Consumer behaviour is changing search
For Marvin, the biggest change is not just what Google can do.
It is how people search.
Queries are getting longer and more complex. People are searching through images, voice and multimodal inputs. Search can now understand intent without relying only on typed keywords.
That means advertisers need to think beyond the final conversion moment and understand the full customer journey.
Success still means business outcomes
Marvin does not think the definition of success in search has changed.
It still comes down to business outcomes.
What has changed is marketers’ ability to measure those outcomes and connect campaign activity to business goals.
That makes data, measurement and first-party signals more important than ever.
The next 20 years will reward curiosity
When asked what kind of marketer will succeed in the next phase of search, Marvin pointed to curiosity.
The best advertisers will be those who keep learning, watch how customers behave and adapt before they are forced to.
She compared it to mobile, where consumers moved faster than advertisers did.
The same thing is happening with AI.
PPC marketers say they love change — until it happens
Marvin’s reality check for the industry was simple.
PPC marketers often say they love change, but many resist every major shift when it arrives.
Her advice is to take a longer view.
Many of the changes that feel sudden have actually been building for years. Automation, AI, broader intent matching and full-funnel campaigns have all been moving in this direction for a long time.
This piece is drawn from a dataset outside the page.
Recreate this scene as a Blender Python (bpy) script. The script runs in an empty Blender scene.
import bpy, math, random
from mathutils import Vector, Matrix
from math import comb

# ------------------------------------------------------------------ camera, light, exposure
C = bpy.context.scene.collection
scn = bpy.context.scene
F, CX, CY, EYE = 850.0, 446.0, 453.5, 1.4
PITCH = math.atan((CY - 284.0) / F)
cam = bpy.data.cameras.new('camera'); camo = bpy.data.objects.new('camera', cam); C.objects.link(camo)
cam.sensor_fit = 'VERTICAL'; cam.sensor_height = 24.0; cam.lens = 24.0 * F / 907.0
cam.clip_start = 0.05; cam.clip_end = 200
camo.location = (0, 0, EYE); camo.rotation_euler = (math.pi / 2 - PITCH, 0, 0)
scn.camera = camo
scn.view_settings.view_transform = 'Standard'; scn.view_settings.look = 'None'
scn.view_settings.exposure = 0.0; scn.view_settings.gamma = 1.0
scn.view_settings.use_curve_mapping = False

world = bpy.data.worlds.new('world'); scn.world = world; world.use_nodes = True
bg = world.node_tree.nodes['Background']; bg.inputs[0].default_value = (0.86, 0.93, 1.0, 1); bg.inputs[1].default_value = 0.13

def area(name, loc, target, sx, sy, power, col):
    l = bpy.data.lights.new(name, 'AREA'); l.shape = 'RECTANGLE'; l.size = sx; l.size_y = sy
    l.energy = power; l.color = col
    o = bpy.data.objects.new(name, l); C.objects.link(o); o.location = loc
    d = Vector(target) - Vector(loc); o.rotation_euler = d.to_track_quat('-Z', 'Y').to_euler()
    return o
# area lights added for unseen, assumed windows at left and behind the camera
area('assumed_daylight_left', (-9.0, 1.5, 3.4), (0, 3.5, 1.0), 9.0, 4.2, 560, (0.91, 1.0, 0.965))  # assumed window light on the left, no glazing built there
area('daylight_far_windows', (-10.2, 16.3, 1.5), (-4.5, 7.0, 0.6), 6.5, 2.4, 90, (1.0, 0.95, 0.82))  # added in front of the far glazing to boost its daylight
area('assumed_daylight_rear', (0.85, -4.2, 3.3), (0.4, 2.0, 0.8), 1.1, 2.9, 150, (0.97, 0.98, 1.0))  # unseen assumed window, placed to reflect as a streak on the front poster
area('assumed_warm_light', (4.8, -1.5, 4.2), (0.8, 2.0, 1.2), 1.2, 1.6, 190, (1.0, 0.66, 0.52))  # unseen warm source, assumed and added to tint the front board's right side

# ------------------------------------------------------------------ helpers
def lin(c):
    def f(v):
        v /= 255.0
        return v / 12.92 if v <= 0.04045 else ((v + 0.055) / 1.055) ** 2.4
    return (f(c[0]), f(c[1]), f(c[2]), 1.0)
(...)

Her advice: start experimenting
Marvin’s message is not that every new feature will work immediately.
It is that marketers should not write things off forever because they tested them once months or years ago.
Platforms evolve quickly. Capabilities improve. What failed before may work differently now.
For advertisers still holding tightly to old ways of working, the next phase of search will be harder.
What she is proudest of
Looking back, Marvin said she is proud of the search community itself.
Its willingness to share, learn and support each other has made the industry stronger.
She also sees her role, both at Search Engine Land and Google, as being a resource for marketers.
As she put it, communicating “by marketers, for marketers” has always mattered.